--- Start Data rows ---
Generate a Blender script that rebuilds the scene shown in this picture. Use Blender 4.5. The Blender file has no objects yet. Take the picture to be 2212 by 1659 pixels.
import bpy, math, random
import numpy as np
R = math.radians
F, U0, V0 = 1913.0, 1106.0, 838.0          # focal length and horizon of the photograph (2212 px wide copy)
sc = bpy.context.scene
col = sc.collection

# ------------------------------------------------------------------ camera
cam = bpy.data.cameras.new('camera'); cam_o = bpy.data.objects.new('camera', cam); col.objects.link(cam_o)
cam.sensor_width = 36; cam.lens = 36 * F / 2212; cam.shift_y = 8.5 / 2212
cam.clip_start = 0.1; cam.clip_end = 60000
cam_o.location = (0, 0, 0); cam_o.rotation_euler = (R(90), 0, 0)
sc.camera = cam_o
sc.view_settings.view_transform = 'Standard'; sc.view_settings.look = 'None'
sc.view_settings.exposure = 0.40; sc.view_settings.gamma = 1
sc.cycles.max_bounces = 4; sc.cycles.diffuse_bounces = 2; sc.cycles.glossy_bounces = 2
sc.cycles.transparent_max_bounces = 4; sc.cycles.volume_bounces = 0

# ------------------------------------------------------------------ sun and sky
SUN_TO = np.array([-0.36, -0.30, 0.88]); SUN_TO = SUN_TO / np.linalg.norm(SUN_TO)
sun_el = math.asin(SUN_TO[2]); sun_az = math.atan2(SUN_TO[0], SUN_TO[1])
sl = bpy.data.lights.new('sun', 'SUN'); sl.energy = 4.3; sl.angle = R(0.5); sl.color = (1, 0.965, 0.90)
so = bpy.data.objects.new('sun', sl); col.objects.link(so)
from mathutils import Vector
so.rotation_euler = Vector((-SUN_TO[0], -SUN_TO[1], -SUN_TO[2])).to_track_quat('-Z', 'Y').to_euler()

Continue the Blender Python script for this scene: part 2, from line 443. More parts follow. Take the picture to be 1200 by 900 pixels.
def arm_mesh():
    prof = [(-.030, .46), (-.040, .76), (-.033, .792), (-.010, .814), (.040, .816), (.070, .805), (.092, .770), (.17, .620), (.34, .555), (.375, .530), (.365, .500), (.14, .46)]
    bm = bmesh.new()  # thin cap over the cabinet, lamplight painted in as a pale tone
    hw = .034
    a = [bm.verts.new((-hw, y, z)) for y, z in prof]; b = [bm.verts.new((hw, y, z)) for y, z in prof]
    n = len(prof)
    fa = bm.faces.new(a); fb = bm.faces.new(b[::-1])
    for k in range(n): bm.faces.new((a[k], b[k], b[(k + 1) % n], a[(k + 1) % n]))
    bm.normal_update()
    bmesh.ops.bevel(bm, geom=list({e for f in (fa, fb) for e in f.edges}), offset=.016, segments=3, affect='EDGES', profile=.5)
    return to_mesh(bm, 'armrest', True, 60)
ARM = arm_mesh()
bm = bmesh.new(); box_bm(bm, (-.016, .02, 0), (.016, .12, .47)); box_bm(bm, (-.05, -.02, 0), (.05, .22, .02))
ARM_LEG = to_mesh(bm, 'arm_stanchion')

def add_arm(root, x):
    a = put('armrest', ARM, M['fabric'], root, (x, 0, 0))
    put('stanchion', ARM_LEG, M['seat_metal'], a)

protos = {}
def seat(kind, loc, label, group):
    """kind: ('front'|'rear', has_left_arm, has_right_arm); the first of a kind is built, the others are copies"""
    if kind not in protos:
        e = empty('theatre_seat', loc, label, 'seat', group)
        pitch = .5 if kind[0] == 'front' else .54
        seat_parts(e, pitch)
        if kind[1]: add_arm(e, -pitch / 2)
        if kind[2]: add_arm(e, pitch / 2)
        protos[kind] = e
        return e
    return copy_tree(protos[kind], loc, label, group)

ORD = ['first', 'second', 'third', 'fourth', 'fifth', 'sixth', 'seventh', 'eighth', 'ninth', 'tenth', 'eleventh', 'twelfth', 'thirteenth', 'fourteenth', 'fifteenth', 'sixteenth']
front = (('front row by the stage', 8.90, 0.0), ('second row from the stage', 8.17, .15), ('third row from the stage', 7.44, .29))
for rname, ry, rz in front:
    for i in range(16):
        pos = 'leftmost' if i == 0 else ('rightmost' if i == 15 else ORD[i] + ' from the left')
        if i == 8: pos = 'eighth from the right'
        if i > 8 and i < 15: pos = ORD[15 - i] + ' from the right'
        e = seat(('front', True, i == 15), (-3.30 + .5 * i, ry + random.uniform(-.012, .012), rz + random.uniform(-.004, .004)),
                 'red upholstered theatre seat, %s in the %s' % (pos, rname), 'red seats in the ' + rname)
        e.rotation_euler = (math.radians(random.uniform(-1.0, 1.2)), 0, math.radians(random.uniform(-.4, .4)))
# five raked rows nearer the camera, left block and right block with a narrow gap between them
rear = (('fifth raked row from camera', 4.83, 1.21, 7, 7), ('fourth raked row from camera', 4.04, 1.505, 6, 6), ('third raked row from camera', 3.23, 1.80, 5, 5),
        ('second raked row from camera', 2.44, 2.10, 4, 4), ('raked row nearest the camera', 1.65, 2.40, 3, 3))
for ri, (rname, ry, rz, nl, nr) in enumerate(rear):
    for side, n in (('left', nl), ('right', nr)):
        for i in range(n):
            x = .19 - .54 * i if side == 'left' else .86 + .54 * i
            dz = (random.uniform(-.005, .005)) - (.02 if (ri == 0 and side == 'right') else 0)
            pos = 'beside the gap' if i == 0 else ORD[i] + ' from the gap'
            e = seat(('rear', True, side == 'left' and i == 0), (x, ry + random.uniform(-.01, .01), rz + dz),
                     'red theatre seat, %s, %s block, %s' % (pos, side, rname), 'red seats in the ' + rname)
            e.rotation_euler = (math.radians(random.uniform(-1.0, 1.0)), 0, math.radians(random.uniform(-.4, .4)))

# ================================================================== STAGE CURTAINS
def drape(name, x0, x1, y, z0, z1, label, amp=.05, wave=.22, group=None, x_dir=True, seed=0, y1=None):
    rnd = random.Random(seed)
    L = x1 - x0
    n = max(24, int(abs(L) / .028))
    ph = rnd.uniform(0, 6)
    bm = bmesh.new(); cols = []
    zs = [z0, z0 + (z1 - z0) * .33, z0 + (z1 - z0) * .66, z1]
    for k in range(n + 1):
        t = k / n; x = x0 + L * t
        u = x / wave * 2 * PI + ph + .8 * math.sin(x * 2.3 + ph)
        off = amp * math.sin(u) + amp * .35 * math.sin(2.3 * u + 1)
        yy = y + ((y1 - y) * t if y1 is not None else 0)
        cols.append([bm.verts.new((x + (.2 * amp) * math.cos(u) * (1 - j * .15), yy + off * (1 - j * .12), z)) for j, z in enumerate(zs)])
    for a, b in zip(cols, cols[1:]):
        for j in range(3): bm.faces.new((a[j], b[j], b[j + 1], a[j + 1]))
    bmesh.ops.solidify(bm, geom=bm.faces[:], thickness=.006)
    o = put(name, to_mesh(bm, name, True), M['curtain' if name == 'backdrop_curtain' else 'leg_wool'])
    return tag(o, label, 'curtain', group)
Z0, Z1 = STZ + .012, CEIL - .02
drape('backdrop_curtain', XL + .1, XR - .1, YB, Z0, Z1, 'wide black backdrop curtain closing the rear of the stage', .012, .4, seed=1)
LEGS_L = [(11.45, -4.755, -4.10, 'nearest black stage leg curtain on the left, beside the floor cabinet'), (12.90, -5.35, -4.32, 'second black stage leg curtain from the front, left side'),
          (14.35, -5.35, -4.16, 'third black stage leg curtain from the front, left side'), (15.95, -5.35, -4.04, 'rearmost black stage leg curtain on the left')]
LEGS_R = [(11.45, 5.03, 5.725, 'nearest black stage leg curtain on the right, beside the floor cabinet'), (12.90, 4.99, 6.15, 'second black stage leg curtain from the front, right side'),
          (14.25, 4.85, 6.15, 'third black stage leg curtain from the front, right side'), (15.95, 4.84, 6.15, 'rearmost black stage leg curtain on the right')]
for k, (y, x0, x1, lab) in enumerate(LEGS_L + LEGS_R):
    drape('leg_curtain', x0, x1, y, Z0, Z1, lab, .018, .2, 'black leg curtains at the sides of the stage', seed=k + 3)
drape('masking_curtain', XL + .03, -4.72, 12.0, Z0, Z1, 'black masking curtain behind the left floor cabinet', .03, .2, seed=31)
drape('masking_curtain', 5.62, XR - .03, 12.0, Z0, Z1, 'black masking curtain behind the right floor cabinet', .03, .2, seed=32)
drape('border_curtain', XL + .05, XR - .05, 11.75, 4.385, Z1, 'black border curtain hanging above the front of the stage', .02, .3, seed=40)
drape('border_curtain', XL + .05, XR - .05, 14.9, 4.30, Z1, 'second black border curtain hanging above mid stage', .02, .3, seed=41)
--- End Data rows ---
* Direction
Using the entries above, quote each line verbatim from the first through the line that contains "sc.cycles.transparent_max_bounces = 4;".

* Output
Generate a Blender script that rebuilds the scene shown in this picture. Use Blender 4.5. The Blender file has no objects yet. Take the picture to be 2212 by 1659 pixels.
import bpy, math, random
import numpy as np
R = math.radians
F, U0, V0 = 1913.0, 1106.0, 838.0          # focal length and horizon of the photograph (2212 px wide copy)
sc = bpy.context.scene
col = sc.collection

# ------------------------------------------------------------------ camera
cam = bpy.data.cameras.new('camera'); cam_o = bpy.data.objects.new('camera', cam); col.objects.link(cam_o)
cam.sensor_width = 36; cam.lens = 36 * F / 2212; cam.shift_y = 8.5 / 2212
cam.clip_start = 0.1; cam.clip_end = 60000
cam_o.location = (0, 0, 0); cam_o.rotation_euler = (R(90), 0, 0)
sc.camera = cam_o
sc.view_settings.view_transform = 'Standard'; sc.view_settings.look = 'None'
sc.view_settings.exposure = 0.40; sc.view_settings.gamma = 1
sc.cycles.max_bounces = 4; sc.cycles.diffuse_bounces = 2; sc.cycles.glossy_bounces = 2
sc.cycles.transparent_max_bounces = 4; sc.cycles.volume_bounces = 0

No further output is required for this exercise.